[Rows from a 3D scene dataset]
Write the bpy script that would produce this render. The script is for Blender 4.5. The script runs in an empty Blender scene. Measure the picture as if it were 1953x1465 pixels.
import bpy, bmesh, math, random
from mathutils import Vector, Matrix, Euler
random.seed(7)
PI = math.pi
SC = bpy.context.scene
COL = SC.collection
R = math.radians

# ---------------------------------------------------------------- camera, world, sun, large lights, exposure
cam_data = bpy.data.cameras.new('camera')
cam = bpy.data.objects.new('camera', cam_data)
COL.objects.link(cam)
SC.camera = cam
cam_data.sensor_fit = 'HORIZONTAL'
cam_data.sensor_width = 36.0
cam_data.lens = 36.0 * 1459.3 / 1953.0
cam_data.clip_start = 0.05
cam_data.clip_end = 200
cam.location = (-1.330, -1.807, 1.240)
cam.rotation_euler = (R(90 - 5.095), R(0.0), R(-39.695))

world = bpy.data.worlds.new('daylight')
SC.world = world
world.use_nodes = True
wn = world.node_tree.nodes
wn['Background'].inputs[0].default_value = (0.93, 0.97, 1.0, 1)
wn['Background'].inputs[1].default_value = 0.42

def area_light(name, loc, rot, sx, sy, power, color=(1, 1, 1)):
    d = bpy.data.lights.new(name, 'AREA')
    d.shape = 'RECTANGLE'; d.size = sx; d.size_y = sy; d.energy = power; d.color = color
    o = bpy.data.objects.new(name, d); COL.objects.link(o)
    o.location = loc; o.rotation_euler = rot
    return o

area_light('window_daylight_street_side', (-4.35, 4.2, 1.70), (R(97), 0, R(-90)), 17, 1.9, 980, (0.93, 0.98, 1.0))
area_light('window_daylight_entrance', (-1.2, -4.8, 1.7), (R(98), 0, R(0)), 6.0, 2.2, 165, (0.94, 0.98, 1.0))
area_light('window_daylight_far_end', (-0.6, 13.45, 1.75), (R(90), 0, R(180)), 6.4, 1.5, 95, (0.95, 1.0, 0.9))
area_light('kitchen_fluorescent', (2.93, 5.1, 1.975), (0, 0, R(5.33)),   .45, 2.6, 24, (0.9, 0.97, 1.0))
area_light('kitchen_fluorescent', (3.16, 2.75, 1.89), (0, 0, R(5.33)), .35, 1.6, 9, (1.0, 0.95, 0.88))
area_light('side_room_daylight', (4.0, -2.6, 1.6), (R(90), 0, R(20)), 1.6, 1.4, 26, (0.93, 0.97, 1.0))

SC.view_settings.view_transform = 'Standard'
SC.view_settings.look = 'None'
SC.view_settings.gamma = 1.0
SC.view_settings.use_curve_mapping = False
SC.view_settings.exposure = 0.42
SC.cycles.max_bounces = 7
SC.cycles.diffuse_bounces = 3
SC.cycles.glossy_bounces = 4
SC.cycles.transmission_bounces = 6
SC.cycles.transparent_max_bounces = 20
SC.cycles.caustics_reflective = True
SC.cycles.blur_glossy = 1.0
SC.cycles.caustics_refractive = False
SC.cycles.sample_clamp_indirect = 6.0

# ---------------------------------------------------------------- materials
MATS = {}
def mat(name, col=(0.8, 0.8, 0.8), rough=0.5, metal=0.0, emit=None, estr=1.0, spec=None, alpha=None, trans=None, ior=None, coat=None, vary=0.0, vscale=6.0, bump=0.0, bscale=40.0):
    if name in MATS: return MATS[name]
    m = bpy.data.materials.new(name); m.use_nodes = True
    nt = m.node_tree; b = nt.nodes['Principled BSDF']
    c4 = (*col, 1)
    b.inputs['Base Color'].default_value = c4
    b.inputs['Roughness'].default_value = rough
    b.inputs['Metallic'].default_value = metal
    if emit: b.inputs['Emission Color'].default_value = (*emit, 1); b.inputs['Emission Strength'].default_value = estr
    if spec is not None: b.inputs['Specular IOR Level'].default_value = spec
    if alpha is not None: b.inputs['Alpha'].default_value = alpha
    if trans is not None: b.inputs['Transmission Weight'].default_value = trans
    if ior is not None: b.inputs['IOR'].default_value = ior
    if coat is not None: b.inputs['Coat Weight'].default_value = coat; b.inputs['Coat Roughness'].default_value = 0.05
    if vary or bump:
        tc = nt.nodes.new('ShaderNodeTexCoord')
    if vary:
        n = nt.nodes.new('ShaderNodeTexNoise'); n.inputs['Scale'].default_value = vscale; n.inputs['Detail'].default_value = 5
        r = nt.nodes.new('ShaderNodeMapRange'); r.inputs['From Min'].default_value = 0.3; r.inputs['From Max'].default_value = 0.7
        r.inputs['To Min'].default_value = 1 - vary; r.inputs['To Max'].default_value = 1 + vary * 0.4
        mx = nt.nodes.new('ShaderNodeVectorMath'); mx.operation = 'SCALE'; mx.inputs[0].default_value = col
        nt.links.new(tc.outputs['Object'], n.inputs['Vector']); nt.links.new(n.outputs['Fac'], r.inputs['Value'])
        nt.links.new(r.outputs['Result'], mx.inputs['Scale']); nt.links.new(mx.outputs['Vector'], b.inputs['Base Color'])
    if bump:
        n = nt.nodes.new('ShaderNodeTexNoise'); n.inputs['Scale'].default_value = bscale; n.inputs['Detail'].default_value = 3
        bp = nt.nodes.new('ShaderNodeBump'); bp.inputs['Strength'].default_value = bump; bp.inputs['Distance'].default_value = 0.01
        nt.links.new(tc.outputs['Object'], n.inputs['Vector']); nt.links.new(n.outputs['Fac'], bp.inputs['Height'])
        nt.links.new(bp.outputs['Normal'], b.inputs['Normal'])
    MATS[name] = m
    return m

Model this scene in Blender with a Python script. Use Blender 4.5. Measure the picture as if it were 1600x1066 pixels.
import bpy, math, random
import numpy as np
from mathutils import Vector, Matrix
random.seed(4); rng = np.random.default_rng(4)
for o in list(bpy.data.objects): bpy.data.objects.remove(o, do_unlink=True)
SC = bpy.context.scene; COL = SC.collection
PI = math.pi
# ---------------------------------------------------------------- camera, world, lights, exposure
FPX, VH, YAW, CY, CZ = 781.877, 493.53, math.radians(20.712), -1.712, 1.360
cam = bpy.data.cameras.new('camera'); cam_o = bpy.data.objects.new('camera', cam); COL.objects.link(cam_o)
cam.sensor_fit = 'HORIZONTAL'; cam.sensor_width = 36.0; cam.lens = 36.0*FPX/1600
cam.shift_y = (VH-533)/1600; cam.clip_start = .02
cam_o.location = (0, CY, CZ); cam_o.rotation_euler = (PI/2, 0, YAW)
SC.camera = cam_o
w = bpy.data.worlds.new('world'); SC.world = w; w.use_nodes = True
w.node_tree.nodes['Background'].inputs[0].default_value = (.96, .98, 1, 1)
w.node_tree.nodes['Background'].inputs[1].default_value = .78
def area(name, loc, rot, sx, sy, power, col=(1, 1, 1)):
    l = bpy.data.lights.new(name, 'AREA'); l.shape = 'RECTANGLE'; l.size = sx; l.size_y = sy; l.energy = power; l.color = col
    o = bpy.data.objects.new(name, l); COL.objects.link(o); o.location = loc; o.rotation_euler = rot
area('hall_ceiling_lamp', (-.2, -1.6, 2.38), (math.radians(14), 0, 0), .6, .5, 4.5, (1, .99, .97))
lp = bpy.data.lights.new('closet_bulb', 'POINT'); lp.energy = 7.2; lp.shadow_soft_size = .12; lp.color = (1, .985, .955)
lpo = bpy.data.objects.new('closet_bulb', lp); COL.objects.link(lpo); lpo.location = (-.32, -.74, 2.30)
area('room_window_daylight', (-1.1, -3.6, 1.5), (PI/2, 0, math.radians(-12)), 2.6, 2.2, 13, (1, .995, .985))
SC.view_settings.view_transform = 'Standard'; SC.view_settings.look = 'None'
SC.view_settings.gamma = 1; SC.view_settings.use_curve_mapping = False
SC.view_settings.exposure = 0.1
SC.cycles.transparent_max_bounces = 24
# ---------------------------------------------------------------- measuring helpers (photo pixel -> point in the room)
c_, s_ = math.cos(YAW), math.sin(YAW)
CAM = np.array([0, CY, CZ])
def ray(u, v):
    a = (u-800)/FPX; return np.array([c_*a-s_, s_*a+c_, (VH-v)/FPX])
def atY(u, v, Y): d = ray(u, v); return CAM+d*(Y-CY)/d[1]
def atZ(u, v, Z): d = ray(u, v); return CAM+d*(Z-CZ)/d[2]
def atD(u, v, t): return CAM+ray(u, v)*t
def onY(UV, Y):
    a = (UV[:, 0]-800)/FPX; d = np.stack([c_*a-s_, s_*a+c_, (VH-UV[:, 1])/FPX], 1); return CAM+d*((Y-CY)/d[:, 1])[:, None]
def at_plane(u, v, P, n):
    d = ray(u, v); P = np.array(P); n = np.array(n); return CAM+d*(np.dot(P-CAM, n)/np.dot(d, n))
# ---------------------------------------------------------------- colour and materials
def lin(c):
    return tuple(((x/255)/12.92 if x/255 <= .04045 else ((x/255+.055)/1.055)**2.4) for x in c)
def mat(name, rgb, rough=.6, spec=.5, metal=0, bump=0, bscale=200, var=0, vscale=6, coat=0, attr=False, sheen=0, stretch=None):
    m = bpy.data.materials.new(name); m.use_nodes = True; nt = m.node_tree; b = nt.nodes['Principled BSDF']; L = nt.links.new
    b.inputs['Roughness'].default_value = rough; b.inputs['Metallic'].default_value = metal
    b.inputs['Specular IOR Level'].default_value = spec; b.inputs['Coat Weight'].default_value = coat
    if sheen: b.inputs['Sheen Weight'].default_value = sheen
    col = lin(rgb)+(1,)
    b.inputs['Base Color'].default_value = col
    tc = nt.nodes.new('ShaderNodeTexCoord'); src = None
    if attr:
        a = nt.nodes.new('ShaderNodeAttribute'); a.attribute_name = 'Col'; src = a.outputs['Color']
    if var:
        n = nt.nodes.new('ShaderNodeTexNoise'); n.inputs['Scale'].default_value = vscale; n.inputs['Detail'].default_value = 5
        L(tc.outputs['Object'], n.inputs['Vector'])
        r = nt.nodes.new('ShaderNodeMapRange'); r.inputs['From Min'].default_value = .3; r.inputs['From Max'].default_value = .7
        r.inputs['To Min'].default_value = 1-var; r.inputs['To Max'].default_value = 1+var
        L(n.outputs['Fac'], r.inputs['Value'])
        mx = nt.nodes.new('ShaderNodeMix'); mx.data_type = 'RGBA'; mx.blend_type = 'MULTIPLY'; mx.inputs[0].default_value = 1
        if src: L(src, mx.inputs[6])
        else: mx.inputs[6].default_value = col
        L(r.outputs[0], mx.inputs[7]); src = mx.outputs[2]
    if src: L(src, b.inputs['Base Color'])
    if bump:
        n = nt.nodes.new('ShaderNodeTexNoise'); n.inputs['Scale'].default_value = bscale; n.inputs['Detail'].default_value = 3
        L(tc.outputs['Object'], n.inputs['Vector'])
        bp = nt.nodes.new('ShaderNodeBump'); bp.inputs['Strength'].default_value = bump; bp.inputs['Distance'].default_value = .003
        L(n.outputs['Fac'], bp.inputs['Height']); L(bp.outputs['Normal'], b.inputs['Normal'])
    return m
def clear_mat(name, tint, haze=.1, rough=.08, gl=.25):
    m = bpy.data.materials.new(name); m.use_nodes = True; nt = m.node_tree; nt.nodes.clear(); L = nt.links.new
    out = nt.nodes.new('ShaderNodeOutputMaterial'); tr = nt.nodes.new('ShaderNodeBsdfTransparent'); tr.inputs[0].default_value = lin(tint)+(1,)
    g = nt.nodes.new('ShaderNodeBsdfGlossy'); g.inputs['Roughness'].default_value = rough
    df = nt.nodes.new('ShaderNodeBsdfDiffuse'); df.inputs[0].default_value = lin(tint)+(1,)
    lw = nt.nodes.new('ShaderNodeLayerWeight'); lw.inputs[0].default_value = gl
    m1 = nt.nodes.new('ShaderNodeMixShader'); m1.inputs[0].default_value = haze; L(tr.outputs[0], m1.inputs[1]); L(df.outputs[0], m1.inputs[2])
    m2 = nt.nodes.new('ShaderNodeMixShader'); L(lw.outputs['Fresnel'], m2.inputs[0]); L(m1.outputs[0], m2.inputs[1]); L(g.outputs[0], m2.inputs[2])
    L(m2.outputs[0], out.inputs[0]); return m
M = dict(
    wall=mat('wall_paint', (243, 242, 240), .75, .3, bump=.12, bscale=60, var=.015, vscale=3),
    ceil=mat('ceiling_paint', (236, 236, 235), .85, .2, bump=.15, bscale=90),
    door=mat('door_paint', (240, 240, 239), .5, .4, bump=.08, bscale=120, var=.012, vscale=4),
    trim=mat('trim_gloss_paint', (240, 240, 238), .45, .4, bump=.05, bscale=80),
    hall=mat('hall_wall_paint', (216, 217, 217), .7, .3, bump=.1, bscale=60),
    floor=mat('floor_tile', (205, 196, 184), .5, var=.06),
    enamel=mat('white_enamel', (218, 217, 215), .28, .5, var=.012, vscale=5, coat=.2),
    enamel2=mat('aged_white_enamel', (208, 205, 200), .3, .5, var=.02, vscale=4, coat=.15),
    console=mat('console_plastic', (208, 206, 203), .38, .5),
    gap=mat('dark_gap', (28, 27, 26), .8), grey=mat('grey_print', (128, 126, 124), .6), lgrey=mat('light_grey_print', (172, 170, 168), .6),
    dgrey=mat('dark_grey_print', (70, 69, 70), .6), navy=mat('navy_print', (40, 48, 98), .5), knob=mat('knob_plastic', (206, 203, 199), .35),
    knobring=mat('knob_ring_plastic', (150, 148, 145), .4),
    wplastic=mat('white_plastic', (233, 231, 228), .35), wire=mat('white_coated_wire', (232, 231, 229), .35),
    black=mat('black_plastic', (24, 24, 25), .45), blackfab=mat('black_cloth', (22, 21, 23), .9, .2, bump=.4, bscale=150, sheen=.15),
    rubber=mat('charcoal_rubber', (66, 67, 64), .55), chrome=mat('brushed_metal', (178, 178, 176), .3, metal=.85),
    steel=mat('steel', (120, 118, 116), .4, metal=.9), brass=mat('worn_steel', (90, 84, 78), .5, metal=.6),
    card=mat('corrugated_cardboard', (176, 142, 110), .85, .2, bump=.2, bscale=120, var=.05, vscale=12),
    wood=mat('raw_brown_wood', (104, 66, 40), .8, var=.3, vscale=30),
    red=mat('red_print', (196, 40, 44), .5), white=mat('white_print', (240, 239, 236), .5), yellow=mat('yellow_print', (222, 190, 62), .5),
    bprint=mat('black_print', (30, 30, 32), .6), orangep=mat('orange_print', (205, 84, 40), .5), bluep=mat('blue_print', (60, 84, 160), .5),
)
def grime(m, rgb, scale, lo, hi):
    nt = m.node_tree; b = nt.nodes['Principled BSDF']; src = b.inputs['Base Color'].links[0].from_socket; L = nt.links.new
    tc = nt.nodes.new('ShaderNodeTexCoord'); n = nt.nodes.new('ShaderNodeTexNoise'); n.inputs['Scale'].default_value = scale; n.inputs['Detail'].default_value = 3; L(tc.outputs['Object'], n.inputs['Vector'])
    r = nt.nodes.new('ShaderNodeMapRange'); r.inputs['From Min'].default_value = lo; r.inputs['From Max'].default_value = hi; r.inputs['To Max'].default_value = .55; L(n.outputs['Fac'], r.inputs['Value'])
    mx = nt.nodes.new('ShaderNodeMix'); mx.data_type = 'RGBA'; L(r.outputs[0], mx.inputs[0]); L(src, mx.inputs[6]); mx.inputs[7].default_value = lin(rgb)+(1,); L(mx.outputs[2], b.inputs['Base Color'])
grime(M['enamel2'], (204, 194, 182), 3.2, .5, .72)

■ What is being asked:
Restate, please, word for word the span of records running from the first line to the line bearing "R = math.radians", both included, and nothing outside it.

■ Answer in full:
Write the bpy script that would produce this render. The script is for Blender 4.5. The script runs in an empty Blender scene. Measure the picture as if it were 1953x1465 pixels.
import bpy, bmesh, math, random
from mathutils import Vector, Matrix, Euler
random.seed(7)
PI = math.pi
SC = bpy.context.scene
COL = SC.collection
R = math.radians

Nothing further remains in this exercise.